Ortaya koyduğu politikalarla dünya halklarına Alman faşizmini hatırlatan Erdoğan’ın kurmak istediği tek kişilik sisteme karşı durmanın bir görev olduğunun altını çizen Sustam, Erdoğan’ın Türkiye toplumunu demokrasi ve barışa götürecek bir yapıya sahip olmadığını vurguladı.

“Kürtler, Türkler, Lazlar, Ermeniler, Çerkezler, Aleviler, Sünniler, Hristiyanlar toplumsal kesimin bütün farklılıkları ortak bir yaşam ve özgür bir coğrafyada birlikte hareket edebilmemiz için bu referandumda HAYIR demeliyiz” diyen Sustam, Türkiye halklarının, 16 Nisan referandumunda halkların özgürleşme baharı, insanların yaşam hakkı ve talan edilen coğrafyaların yeniden inşa edilmesi gibi tarihi bir sorumlulukla karşı karşıya olduklarını vurguladı.

HAYIR DEMELİYİZ ÇÜNKÜ…

HAYIR demenin aynı zamanda Kürdistan’da yürütülen savaşa karşı çıkmak, talan edilmiş bütün coğrafyaların yeniden inşa etmek anlamına geldiğini özellikle belirten Sustam, herkesin 2010 ortalarından itibaren Türkiye toplumlarını ayrıştıran AKP politikasına karşı çıkması gerektiğini söyledi.

“Türkiye’nin özgür geleceği, Kürdistan’ın özgürleşmesi ve halklar arasındaki boğazlaşmaya karşı lütfen referandumda hayır oyu kullanın” diyerek çağrıda bulunan Sustam devamla şunları dile getirdi:

“Bütün farklı kesimler özgür ve eşitçe kendi yaşamlarını kursun diye, Kürtler özgür bir yaşam için kendilerinin deklare ettiği öz yönetim haklarını elde etsin diye, işçiler, emekçiler yani bütün ezilen kesimler horlanıp küçümsenmemesin diye HAYIR demeliyiz”

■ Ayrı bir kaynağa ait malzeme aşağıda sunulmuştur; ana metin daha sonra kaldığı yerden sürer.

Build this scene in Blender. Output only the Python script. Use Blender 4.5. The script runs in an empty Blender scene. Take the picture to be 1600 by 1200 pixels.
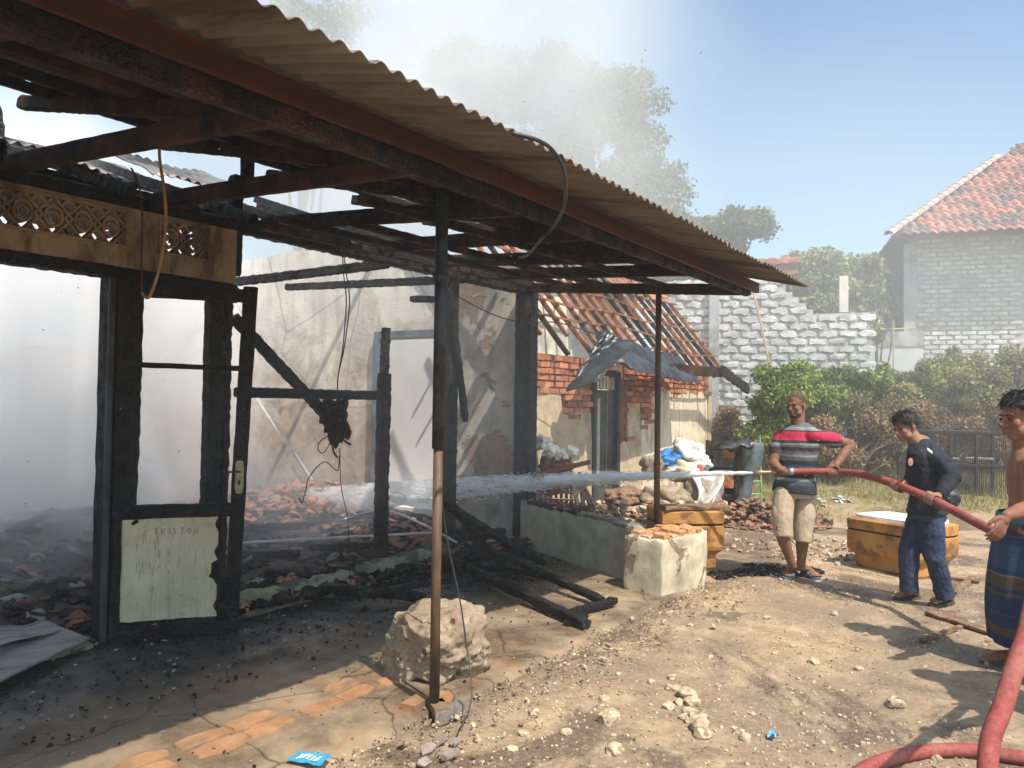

AYKAÇ: OHAL ALTINDA REFERANDUM OLMAZ

Barış bildirisine imza attıktan sonra hedef haline getirildiği için Türkiye’yi terk etmek zorunda kalan akademisyenlerden Çağla Aykaç ise, OHAL politikaları altında yapılan bir anayasanın demokratik olmayacağına dikkat çekti.

16 Nisan’da halka sunulmak istenen anayasa değişikliğinin çoğulculuktan uzak olduğunu söyleyen Aykaç, “Bir kadın ve bu ülkenin geleceğini düşünen bir akademisyen olarak bu referandumda HAYIR diyeceğim” dedi.

‘ÜLKENİN FARKLILIKLARINI KORUMAK İÇİN HAYIR DİYECEĞİM’

Türkiye’de çoğulcu ve demokratik bir anayasa değişikliği isteyen bütün kesimlerin tutuklandığını veya sürgüne gönderildiğini işaret eden Aykaç, 16 Nisan’da halklara sunulanın yeni bir anayasa ötesinde sadece birilerinin geleceğini ilgilendiren bir durum olduğunu söyledi.

Aykaç, “Yeni bir anaya olması gerekir ama bu şekilde değil, OHAL altında ne bir referandum ne de bir demokratik bir anayasa yapılabilir” dedi. Referandumda sunulan paketin ülkenin farklılıklarına hitap etmediğini vurgulayan Aykaç, “Türkiye’de demokrasiyi savunmak, insan haklarının korumak ve ülkenin zenginliği olan farklılıkların haklarını korumak için HAYIR diyeceğim” şeklinde konuştu.